Again, it is Kierkegaard who best, if obliquely, understood all this, just because in his own life he entirely and voluntarily missed it. Marriage is absolute exposure: to the miseries of the other, to his ultimate death, to shared complicity in his warped inheritance and ambivalent public behaviour. But it is also, through such abandonment, the receiving of every ordinary moment as a renewed and ever-fresh gift.
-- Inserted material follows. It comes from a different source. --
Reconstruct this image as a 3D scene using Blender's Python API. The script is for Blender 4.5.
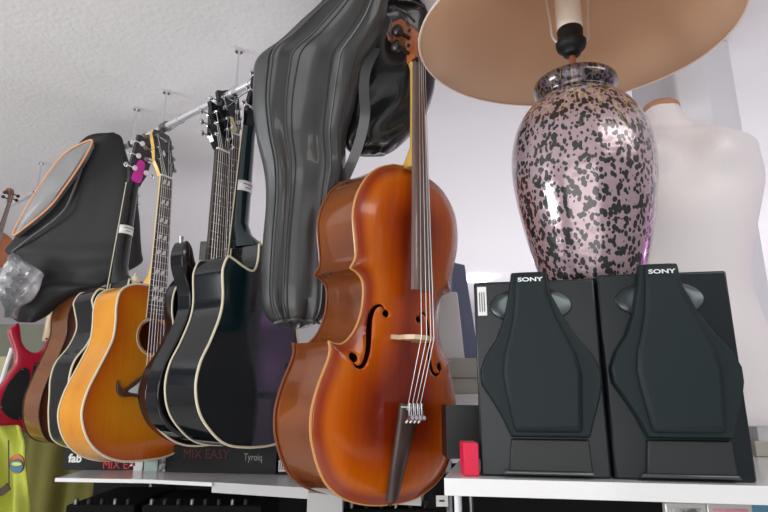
import bpy, bmesh, math, random
import numpy as np
from mathutils import Vector, Matrix
from mathutils.geometry import delaunay_2d_cdt
random.seed(4)
for o in list(bpy.data.objects): bpy.data.objects.remove(o)
S = bpy.context.scene; C = S.collection
# ------------------------------------------------ camera, world, lights, exposure
F = 559.0; PIT = math.radians(13.8); H = 1.5
cam = bpy.data.cameras.new('camera'); cam.sensor_width = 36; cam.lens = 36*F/768; cam.clip_start = .05
co = bpy.data.objects.new('camera', cam); C.objects.link(co)
co.location = (0, 0, H); co.rotation_euler = (math.radians(90)+PIT, 0, 0); S.camera = co
S.view_settings.view_transform = 'Standard'; S.view_settings.look = 'None'
S.view_settings.exposure = 0.0; S.view_settings.gamma = 1.0; S.view_settings.use_curve_mapping = False
w = bpy.data.worlds.new('world'); S.world = w; w.use_nodes = True
w.node_tree.nodes['Background'].inputs[0].default_value = (.85, .92, 1, 1)
w.node_tree.nodes['Background'].inputs[1].default_value = 0.25
def area(name, loc, target, sx, sy, power, col):
    l = bpy.data.lights.new(name, 'AREA'); l.shape = 'RECTANGLE'; l.size = sx; l.size_y = sy; l.energy = power; l.color = col
    o = bpy.data.objects.new(name, l); C.objects.link(o); o.location = loc
    o.rotation_euler = (Vector(target)-Vector(loc)).to_track_quat('-Z', 'Y').to_euler(); return o
area('shopfront_daylight', (-1.2, -2.3, 1.5), (.1, 2, 1.9), 3.4, 1.8, 52, (1, .98, .96))
area('side_window_daylight', (-3.3, .2, 1.8), (0, 1.3, 1.75), .9, .6, 48, (.95, .97, 1))
area('ceiling_tube_light', (1.2, .1, 2.5), (1.0, .5, 0), 1.2, .5, 10, (1, .96, .93))
area('floor_bounce_light', (2.6, 4.0, .25), (2.6, 4.0, 3), 6.5, 4.0, 138, (.96, .93, 1))  # added upward light standing in for floor bounce onto the far ceiling
area('near_floor_bounce_light', (-.6, -.4, .1), (-.6, -.4, 3), 3.5, 2.5, 16, (1, 1, .98))  # second added uplight, imitates bounce from the floor near the camera
ml = bpy.data.lights.new('magenta_display_light', 'POINT'); ml.energy = 30; ml.color = (.8, .25, 1.0); ml.shadow_soft_size = .1
mlo = bpy.data.objects.new('magenta_display_light', ml); C.objects.link(mlo); mlo.location = (7.2, 3.2, 1.8)

# ------------------------------------------------ helpers
CP, SP = math.cos(PIT), math.sin(PIT)
def at(px, py, Y):
    a = (px-384)/F; b = (256-py)/F; d = Y/(CP-b*SP)
    return Vector((a*d, Y, H+d*(SP+b*CP)))
def at_z(px, py, z):
    p = at(px, py, 1.0); k = (z-H)/(p.z-H); return Vector((p.x*k, k, z))
MATS = {}
def mat(name, col, rough=.5, metal=0., coat=0., bump=None, noise=None, spec=.5, trans=0., emit=None, sheen=0.):
    """bump=(scale,strength)  noise=(scale, colour2, lo, hi, stretch)"""
    if name in MATS: return MATS[name]
    m = bpy.data.materials.new(name); m.use_nodes = True; nt = m.node_tree; b = nt.nodes['Principled BSDF']
    b.inputs['Base Color'].default_value = (*col, 1); b.inputs['Roughness'].default_value = rough
    b.inputs['Metallic'].default_value = metal; b.inputs['Coat Weight'].default_value = coat; b.inputs['Coat Roughness'].default_value = .06
    b.inputs['Specular IOR Level'].default_value = spec; b.inputs['Transmission Weight'].default_value = trans
    if sheen: b.inputs['Sheen Weight'].default_value = sheen
    if emit: b.inputs['Emission Color'].default_value = (*emit[0], 1); b.inputs['Emission Strength'].default_value = emit[1]
    tc = nt.nodes.new('ShaderNodeTexCoord')
    if noise:
        n = nt.nodes.new('ShaderNodeTexNoise'); n.inputs['Scale'].default_value = noise[0]; n.inputs['Detail'].default_value = 4
        mp = nt.nodes.new('ShaderNodeMapping'); mp.inputs['Scale'].default_value = noise[4] if len(noise) > 4 else (1, 1, 1)
        r = nt.nodes.new('ShaderNodeValToRGB'); r.color_ramp.elements[0].position = noise[2]; r.color_ramp.elements[1].position = noise[3]
        r.color_ramp.elements[0].color = (*col, 1); r.color_ramp.elements[1].color = (*noise[1], 1)
        nt.links.new(tc.outputs['Object'], mp.inputs[0]); nt.links.new(mp.outputs[0], n.inputs[0]); nt.links.new(n.outputs[0], r.inputs[0]); nt.links.new(r.outputs[0], b.inputs['Base Color'])
    if bump:
        n = nt.nodes.new('ShaderNodeTexNoise'); n.inputs['Scale'].default_value = bump[0]; n.inputs['Detail'].default_value = 3
        bp = nt.nodes.new('ShaderNodeBump'); bp.inputs['Strength'].default_value = bump[1]; bp.inputs['Distance'].default_value = .01
        mp = nt.nodes.new('ShaderNodeMapping'); mp.inputs['Scale'].default_value = bump[2] if len(bump) > 2 else (1, 1, 1)
        nt.links.new(tc.outputs['Object'], mp.inputs[0]); nt.links.new(mp.outputs[0], n.inputs[0]); nt.links.new(n.outputs[0], bp.inputs['Height']); nt.links.new(bp.outputs[0], b.inputs['Normal'])
    MATS[name] = m; return m
def burst(name, stops, grain=.25, rough=.18, coat=.6, g_scale=(90, 3, 3)):
    """sunburst lacquer: colour by distance from the plate's rim, stored in the 'rim' attribute, with wood grain"""
    m = bpy.data.materials.new(name); m.use_nodes = True; nt = m.node_tree; b = nt.nodes['Principled BSDF']; b.inputs['Specular IOR Level'].default_value = .35
    a = nt.nodes.new('ShaderNodeAttribute'); a.attribute_name = 'rim'
    r = nt.nodes.new('ShaderNodeValToRGB'); e = r.color_ramp.elements
    for i, (p, c) in enumerate(stops):
        el = e[i] if i < 2 else e.new(p)
        el.position = p; el.color = (*c, 1)
    tc = nt.nodes.new('ShaderNodeTexCoord'); mp = nt.nodes.new('ShaderNodeMapping'); mp.inputs['Scale'].default_value = g_scale
    n = nt.nodes.new('ShaderNodeTexNoise'); n.inputs['Scale'].default_value = 1.6; n.inputs['Detail'].default_value = 5
    mx = nt.nodes.new('ShaderNodeMixRGB'); mx.blend_type = 'MULTIPLY'; mx.inputs[0].default_value = grain
    nt.links.new(a.outputs['Fac'], r.inputs[0]); nt.links.new(tc.outputs['Object'], mp.inputs[0]); nt.links.new(mp.outputs[0], n.inputs[0])
    nt.links.new(r.outputs[0], mx.inputs[1]); nt.links.new(n.outputs['Fac'], mx.inputs[2]); nt.links.new(mx.outputs[0], b.inputs['Base Color'])
    b.inputs['Roughness'].default_value = rough; b.inputs['Coat Weight'].default_value = coat; b.inputs['Coat Roughness'].default_value = .05
    return m
def link(name, me, m, parent=None, smooth=True, angle=40):
    o = bpy.data.objects.new(name, me); C.objects.link(o)
    if m: me.materials.append(m)
    if parent: o.parent = parent
    if smooth:
        for p in me.polygons: p.use_smooth = True
        try: me.set_sharp_from_angle(angle=math.radians(angle))
        except Exception: pass
    return o
def mesh(name, vs, fs, m, parent=None, smooth=True, angle=40):
    me = bpy.data.meshes.new(name); me.from_pydata([tuple(v) for v in vs], [], [tuple(f) for f in fs])
    bm = bmesh.new(); bm.from_mesh(me); bmesh.ops.recalc_face_normals(bm, faces=bm.faces); bm.to_mesh(me); bm.free(); me.update()
    return link(name, me, m, parent, smooth, angle)
def add_loft(vs, fs, rings, cap=True, closed=True):
    b = len(vs); n = len(rings[0])
    for r in rings: vs.extend(tuple(p) for p in r)
    for i in range(len(rings)-1):
        for j in range(n if closed else n-1):
            k = (j+1) % n; fs.append((b+i*n+j, b+i*n+k, b+(i+1)*n+k, b+(i+1)*n+j))
    if cap: fs.append(tuple(b+j for j in range(n))[::-1]); fs.append(tuple(b+(len(rings)-1)*n+j for j in range(n)))
def tube_rings(pts, r, n=8):
    pts = [Vector(p) for p in pts]; rings = []; up = None
    for i, p in enumerate(pts):
        t = (pts[min(i+1, len(pts)-1)]-pts[max(i-1, 0)])
        t = t.normalized() if t.length > 1e-9 else Vector((0, 0, 1))
        if up is None: up = t.orthogonal().normalized()
        else:
            up = up-t*up.dot(t); up = up.normalized() if up.length > 1e-6 else t.orthogonal().normalized()
        s = t.cross(up); rr = r[i] if isinstance(r, (list, tuple)) else r
        rings.append([p+(up*math.cos(a)+s*math.sin(a))*rr for a in [2*math.pi*k/n for k in range(n)]])
    return rings
def tube(name, pts, r, m, parent=None, n=8):
    vs, fs = [], []; add_loft(vs, fs, tube_rings(pts, r, n)); return mesh(name, vs, fs, m, parent)
def tubes(name, lst, m, parent=None, n=8):
    vs, fs = [], []
    for pts, r in lst: add_loft(vs, fs, tube_rings(pts, r, n))
    return mesh(name, vs, fs, m, parent)
def bevel_obj(o, w, seg=2):
    md = o.modifiers.new('bevel', 'BEVEL'); md.width = w; md.segments = seg; md.limit_method = 'ANGLE'; md.angle_limit = math.radians(35); return o
def prism(name, poly, z0, z1, m, parent=None, bev=0, smooth=True):
    n = len(poly); vs = [(x, y, z0) for x, y in poly]+[(x, y, z1) for x, y in poly]
    fs = [tuple(range(n))[::-1], tuple(range(n, 2*n))]+[(i, (i+1) % n, n+(i+1) % n, n+i) for i in range(n)]
    o = mesh(name, vs, fs, m, parent, smooth)
    if bev: bevel_obj(o, bev)
    return o
def box(name, lo, hi, m, parent=None, bev=0):
    x0, y0, z0 = lo; x1, y1, z1 = hi
    return prism(name, [(x0, y0), (x1, y0), (x1, y1), (x0, y1)], z0, z1, m, parent, bev, smooth=bool(bev))
def lathe(name, prof, m, parent=None, n=48, loc=(0, 0, 0), cap=True):
    vs, fs = [], []; rings = [[(loc[0]+r*math.cos(2*math.pi*k/n), loc[1]+r*math.sin(2*math.pi*k/n), loc[2]+z) for k in range(n)] for r, z in prof]
    add_loft(vs, fs, rings, cap); return mesh(name, vs, fs, m, parent)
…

And the risk of mutual contamination is overborne by the unreserved bearing of each other’s burdens that can alone finally ease them; by a process of continuous exchanged forgiveness that alone heals through sustained mutual substitution -- as the Anglican lay theologian and ‘inkling’, Charles Williams taught.
If renouncing marriage for celibacy is an exception, equivalent to Abraham’s willingness to sacrifice the entire civic future, then marriage is itself the counter-exception; the irresponsible decision to continue the human race despite the catastrophe that is finite life. It is the selfish preference for immediate joy that only you can experience -- but then it is also the ecstatic and utterly unselfish conveying of such joy to the other and beyond to all other others, current in space and to come in time.
Upon this exception to the law, the law is nonetheless founded. But not founded upon a Schmittian willful decision or upon the inviolability of a closed identity, whether individual or collective. Instead, upon a cleavage with the self at the very outset; a breaking of the law of the whole, whether that be the self or the state, in favour of a primordial relationality.
The desire today to abolish marriage (which is of course only heterosexual marriage) is therefore a desire to halt the progress of human beings towards a fuller humanity. It is a campaign against joy, against sex, against sexual difference and against community. The Satanic revolt of those who refuse the invitation of the Lamb to his wedding feast. An authoritarian desire to subject ever-more isolated individuals to discipline and control, with sex mainly banned saved for a privileged few who are granted an erotic value which increasingly has to do with market prestige and nothing to do with beauty. Michel Houellebecq has all this right.
Let us therefore recall that the original most celebrated rebels against a purely patriarchal order were typically lovers wishing to seal their own self-made nuptials sacramentally. Now that they are despised and marginalised, it is not the fathers and mothers whom they ineluctably became in turn (with increasing parental kindness), who once more prevail. Instead, it is the scientific priests who wish to redesign human beings for their own curiosity and convenience and to remove human reproduction from the sphere of interpersonal love in order to render human beings also human commodities and machinic components.
So if you wish to resist and to sustain freedom and democracy, walk out in search of love; and when you have found him or her, bind yourself to him or her forever in a secret bower, emerging in your own good time to bring forth once more a mutual human flourishing that is always to do with a wider recognised linkage of affinity and with fresh creative generation.